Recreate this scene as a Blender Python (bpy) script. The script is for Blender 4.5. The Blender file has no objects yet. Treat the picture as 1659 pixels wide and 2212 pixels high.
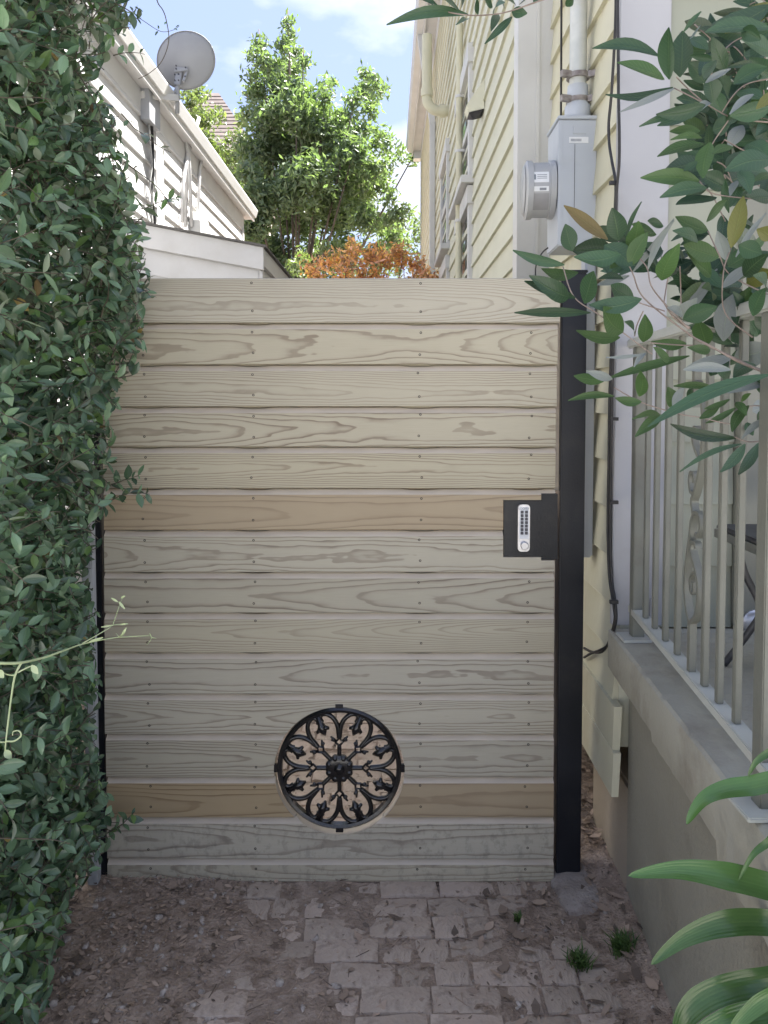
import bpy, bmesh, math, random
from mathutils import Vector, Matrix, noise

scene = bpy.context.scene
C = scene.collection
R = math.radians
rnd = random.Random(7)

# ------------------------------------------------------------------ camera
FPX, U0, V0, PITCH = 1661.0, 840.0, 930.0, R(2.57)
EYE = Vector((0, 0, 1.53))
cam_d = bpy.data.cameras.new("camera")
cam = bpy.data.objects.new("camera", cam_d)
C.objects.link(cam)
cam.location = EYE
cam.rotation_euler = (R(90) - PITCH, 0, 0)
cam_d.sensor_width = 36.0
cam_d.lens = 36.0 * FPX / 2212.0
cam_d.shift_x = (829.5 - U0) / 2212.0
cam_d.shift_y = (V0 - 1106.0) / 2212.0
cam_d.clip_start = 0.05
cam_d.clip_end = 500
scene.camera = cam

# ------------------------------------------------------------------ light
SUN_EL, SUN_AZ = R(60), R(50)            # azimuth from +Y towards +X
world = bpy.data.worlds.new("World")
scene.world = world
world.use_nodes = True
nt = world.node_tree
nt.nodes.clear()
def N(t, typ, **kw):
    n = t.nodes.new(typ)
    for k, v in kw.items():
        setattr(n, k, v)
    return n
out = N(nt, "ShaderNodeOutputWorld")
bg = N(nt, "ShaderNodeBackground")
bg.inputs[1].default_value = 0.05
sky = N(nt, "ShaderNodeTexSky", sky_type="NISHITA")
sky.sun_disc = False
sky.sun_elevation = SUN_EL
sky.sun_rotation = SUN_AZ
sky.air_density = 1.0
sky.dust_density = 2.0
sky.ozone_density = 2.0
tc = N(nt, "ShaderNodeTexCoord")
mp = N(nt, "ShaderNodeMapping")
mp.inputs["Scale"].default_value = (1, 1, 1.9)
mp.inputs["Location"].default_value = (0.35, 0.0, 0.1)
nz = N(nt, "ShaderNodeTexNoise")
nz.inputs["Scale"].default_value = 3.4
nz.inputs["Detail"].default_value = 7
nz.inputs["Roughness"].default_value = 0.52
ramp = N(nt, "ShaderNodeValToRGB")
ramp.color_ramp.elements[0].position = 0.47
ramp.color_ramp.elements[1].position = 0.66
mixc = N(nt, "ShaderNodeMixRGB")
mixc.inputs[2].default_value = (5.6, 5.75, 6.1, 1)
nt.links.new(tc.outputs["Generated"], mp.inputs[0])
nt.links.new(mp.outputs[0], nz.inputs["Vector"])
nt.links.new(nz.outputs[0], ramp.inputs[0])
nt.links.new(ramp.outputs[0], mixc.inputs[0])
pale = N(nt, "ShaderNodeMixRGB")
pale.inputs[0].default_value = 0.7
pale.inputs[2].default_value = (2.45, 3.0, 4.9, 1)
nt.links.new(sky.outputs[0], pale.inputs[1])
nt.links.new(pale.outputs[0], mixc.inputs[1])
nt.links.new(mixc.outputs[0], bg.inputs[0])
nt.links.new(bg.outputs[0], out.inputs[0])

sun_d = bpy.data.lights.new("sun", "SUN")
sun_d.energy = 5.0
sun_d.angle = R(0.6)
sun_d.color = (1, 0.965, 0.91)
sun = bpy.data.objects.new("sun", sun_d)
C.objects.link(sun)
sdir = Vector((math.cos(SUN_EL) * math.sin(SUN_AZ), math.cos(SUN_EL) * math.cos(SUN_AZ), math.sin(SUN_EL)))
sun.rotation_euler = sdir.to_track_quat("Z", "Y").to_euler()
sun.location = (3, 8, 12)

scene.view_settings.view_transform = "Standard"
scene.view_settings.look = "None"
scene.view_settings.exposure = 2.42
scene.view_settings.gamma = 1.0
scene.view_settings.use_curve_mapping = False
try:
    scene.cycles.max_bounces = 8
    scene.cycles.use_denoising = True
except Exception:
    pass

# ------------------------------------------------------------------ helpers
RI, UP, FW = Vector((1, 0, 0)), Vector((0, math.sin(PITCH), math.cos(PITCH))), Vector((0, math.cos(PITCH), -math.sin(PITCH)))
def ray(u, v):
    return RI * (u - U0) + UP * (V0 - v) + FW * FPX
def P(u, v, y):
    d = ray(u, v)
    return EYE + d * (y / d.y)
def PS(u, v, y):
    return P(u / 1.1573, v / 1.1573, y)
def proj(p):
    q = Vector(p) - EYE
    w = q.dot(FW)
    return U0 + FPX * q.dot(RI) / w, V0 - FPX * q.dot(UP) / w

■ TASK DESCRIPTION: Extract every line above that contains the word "objects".

■ RESPONSE TO THE TASK:
Recreate this scene as a Blender Python (bpy) script. The script is for Blender 4.5. The Blender file has no objects yet. Treat the picture as 1659 pixels wide and 2212 pixels high.
cam = bpy.data.objects.new("camera", cam_d)
C.objects.link(cam)
sun = bpy.data.objects.new("sun", sun_d)
C.objects.link(sun)